**Exercise details**
Will you quote precisely the lines that run from the top of the material below to the line containing "random.seed(5)", both ends included?

____

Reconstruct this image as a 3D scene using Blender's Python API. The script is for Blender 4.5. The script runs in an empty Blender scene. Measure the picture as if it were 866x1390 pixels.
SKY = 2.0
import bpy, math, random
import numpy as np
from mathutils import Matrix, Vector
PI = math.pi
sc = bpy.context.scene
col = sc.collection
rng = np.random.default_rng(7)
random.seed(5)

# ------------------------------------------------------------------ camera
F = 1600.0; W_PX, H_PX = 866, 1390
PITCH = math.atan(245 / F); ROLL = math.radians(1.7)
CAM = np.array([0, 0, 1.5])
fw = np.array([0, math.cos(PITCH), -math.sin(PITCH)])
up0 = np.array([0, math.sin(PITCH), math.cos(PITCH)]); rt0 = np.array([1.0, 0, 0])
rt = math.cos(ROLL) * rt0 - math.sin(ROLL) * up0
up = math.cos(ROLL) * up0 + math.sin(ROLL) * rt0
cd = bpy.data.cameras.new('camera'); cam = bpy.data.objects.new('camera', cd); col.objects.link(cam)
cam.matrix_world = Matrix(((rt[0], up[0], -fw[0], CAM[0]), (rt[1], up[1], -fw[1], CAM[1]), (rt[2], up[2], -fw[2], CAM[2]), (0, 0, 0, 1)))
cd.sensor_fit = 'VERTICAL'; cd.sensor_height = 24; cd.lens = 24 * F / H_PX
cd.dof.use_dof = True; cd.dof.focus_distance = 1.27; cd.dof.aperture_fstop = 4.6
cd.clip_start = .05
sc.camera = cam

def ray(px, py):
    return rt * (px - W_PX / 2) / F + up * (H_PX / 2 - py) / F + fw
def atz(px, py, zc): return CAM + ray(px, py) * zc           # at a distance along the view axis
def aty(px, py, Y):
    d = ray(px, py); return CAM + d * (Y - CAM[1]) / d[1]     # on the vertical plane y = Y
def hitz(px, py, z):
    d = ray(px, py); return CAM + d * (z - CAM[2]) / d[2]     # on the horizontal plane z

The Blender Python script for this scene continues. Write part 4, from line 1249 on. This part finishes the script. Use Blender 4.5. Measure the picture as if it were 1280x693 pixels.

____

**Reply to the task**
Reconstruct this image as a 3D scene using Blender's Python API. The script is for Blender 4.5. The script runs in an empty Blender scene. Measure the picture as if it were 866x1390 pixels.
SKY = 2.0
import bpy, math, random
import numpy as np
from mathutils import Matrix, Vector
PI = math.pi
sc = bpy.context.scene
col = sc.collection
rng = np.random.default_rng(7)
random.seed(5)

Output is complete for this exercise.